There is a missing state in the HTTP/2 spec. Lets look at the closed state carefully:

An endpoint that sends a RST_STREAM frame on a stream that is in the “open” or “half-closed (local)” state could receive any type of frame. The peer might have sent or enqueued for sending these frames before processing the RST_STREAM frame. An endpoint MUST minimally process and then discard any frames it receives in this state.

The actual closed state does not allow this. So, while this paragraph is in the closed state, it implies a hidden almost-closed state. This new state is the same as the half-closed (local) state for receiving, and the same as the closed state for sending.

Sending an RST in half-closed (local) state transitions to this almost-closed state.

The reserved-remote/local states require similar care. However, these states can be omitted in server/client implementations that won’t support push-promise. Push-promise support is optional, and it has been largely disabled by clients for not showing improvements over the 103 response code.

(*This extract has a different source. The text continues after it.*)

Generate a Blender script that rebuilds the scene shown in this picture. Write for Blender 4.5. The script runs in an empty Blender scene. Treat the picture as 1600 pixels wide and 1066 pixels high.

A stream in closed state must not keep a stream resource around, while one that is in this almost-closed state must, and it must count as an active stream, until the peer has received the RST frame. Otherwise, we would be open to a resource exhaustion attack. We can make sure they received the RST by sending a PING after, and waiting for the response.

Yes, yes, low effort kind of post, but I wanted to write about it, since it’s probably one of the most confusing parts of the spec, and yet I may have got it wrong.